Sucede que o Governo alterou profundamente os dados do problema com as suas novas propostas em matéria de cortes nos salários e nas pensões, quer no Orçamento para 2014, quer em legislação autónoma. Até aqui, o carácter transitório das medidas de austeridade para fazer face à situação financeira esteve sempre associado aos compromissos internacionais assumidos por Portugal e aos respectivos períodos de vigência, que eram conhecidos e verificáveis – seja no caso dos Programas de Estabilidade e Crescimento, seja no caso do Programa de Assistência Económica e Financeira. Daqui para a frente, porém, o carácter dito “transitório” das medidas de austeridade passa a ficar dependente de referências totalmente imprecisas e de controlo impossível ou arbitrário ou, na melhor das hipóteses, de factos futuros de verificação incerta (para não dizer altamente improvável), como seja a obtenção duradoura de determinados níveis de crescimento económico e de redução do défice que nunca foram atingidos por Portugal no passado e que ninguém – nem o Governo – prevê que sejam atingidos num prazo razoável. Ora, uma coisa é adoptar medidas excepcionais e temporárias em razão de uma contingência também ela excepcional e temporária, outra coisa, bem diferente, é adoptar medidas a pretexto de uma situação excepcional mas para vigorarem indefinidamente, até que sejam afastadas por novas e normais escolhas futuras de política orçamental ou quando se verificarem factos que, em bom rigor, não podem aceitar-se como caracterização do fim da actual situação de excepção. Como está bem de ver, um facto que nunca ocorreu – como o crescimento económico de 3% em dois anos consecutivos, ainda por cima acompanhado de um défice estrutural não superior a 0,5% – não pode servir para ilustrar o regresso à “normalidade”.

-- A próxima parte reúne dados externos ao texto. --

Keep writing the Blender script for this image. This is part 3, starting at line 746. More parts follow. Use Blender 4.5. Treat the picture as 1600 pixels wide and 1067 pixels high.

Com esta alteração substantiva do horizonte temporal de aplicação das medidas de austeridade, o Governo sabe que entra em perigosa rota de colisão com o pressuposto que levou o Tribunal Constitucional a aceitar medidas análogas no passado. E é por isso que a discussão sobre o carácter transitório ou permanente dos cortes anunciados se tornou num tão complicado jogo de palavras, que só podia resultar em contradições e confusão. Mas, lá no fundo, a questão é simples e é esta: fiel à sua linha ideológica de sempre, o Governo acha que a austeridade veio para ficar. E é por isso que o que antes era apresentado como transitório se vai revelando permanente. À vista de todos. E à vista também do Tribunal Constitucional.